Speaking in a taped interview on ABC's "This Week," Clark said Dean had asked him to be his running mate should Dean win the Democratic nomination in a conversation before Clark entered the race.

Unfortunately for Clark, Dean's campaign doesn't recall ever having that conversation, and spokesman Joe Trippi said so shortly after Clark's comments were made. This prompted a testy retort from Clark's campaign:

"Joe Trippi may want to check in with his candidate before talking," Matt Bennett said in a statement from Clark headquarters in Little Rock, Arkansas. "Howard Dean did in fact offer Wes Clark a place on the ticket in a one-on-one meeting that Trippi did not attend."

This offer supposedly took place in a meeting over three months ago, when Dean's campaign still looked like a dark horse. As Trippi pointed out, Dean was hardly in a position to start offering VP slots to anyone else in the campaign, especially since conventional wisdom was that Dean would be getting VP consideration in order to bolster leftist credentials for a Kerry-led ticket, or possibly Lieberman, who of course had been on the last Democratic presidential ticket.

However, while we have been busily pointing out all of the inconsistencies and flat-out lies coming from the Dean campaign, this points out a similar problem in the Clark campaign as well. As noted in Power Line, Jeff Jacoby's piece in the Boston Globe, "Clark's Fading Credibility," underscores a number of areas where Clark has twisted reality and his own positions in order to pander to the anti-war leftists currently favoring Dean. For instance, regarding Clark's conceited boast that he would have had bin Laden "two years ago", Clark not only couldn't deliver when he was in charge in the Balkans, but had genocidal nutcases as drinking partners:

But Clark has had extensive experience in the Balkans and ought to know something about capturing international war criminals. After all, the two most-wanted men in the world before Sept. 11, 2001, were Radovan Karadzic, the former president of the Bosnian Serbs, and Ratko Mladic, the head of the Bosnian Serb army. They are widely considered responsible for the worst atrocities in Europe since World War II, including the "ethnic cleansing" of Bosnia and Croatia, the murderous siege of Sarajevo, the slaughter of 7,000 unarmed boys and men in Srebrenica, and the systematic rape of thousands of Bosnian women and girls.

Karadzic and Mladic were indicted in 1995 by the UN war-crimes tribunal, but their barbarity was common knowledge well before that. As far back as 1992 they were publicly identified by then-Secretary of State Lawrence Eagleburger as war-crimes suspects. So how did Clark, who claims he would have "had Osama bin Laden dead or alive two years ago," collar the two Serb butchers?

Well, actually -- he didn't. Karadzic and Mladic are still at large.

And yet it probably is fair to say that Clark knows more about dealing with war criminals than the rest of the Democratic field. After all, none of the other candidates has ever horsed around with a mass murderer. Clark has.

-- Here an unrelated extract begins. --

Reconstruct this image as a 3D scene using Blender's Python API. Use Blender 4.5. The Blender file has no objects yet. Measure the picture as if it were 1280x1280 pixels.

On Aug. 27, 1994, when he was a three-star general working for the Joint Chiefs of Staff, Clark paid a visit to Mladic in Bosnia. In so doing, The Washington Post reported, he "ignored State Department warnings not to meet with Serb officials suspected of ordering deaths of civilians." Clark says he wanted to get Mladic's views for a policy paper he was writing and thought he had permission to do so.

Either way, Clark did more than take notes. The two men drank wine and posed for jovial pictures that showed them merrily wearing each other's caps. Mladic plied Clark with other gifts, too -- a bottle of brandy and a pistol inscribed "From General Mladic." It was like "Ike going to Berlin while the Germans were besieging Leningrad," one disgusted commentator wrote, "and having schnapps with Hermann Goering."

This is so bad that it's difficult to imagine how he stays in the race with this record behind him, but there are more inconsistencies than that, including the fact that he was a Republican until he entered the Presidential race, and that he spent the last two years toasting the president he's currently roasting. Then there's his position on post-war Iraq, where he gets even more incoherent, as Jacoby states:


Yet Clark, bowing to the Democratic fetish for multilateralism, insists that the conduct of the war in Iraq be taken out of US hands and turned over to an international organization.

"I would go to NATO," Clark says, "and I would tell John Abizaid, the [US] commander, `You're now working for NATO.' " And what would that change, exactly? Not much, Clark admits. "When you do NATO, it's the United States, anyway, that's doing it. I mean, NATO doesn't have an intelligence system. It relies almost exclusively on the United States." It is an incoherent position, and the more he tries to clarify it, the more he retreats into windy platitudes. "I think if the United States works in efficient multilateralism through NATO, we can move the world."

Before he became a presidential candidate, Clark strongly supported the Iraq war resolution; since entering the race, he has tied himself into knots insisting that he actually opposed it. Before becoming a candidate, he described Saddam as a menace requiring urgent action -- "the clock is ticking," he said last year. Now Clark labors to explain why Saddam wasn't a burning issue -- "there was no ticking clock," he said last week.

Neither Dean nor Clark are prepared for the hard questions that governance of the US requires. Neither of them can give a straight answer. Neither of them have a position that they can't modify to pander to a target audience. In a way, it's a shame they won't be on the same ticket, so the country can repudiate both of these rank opportunists in one election.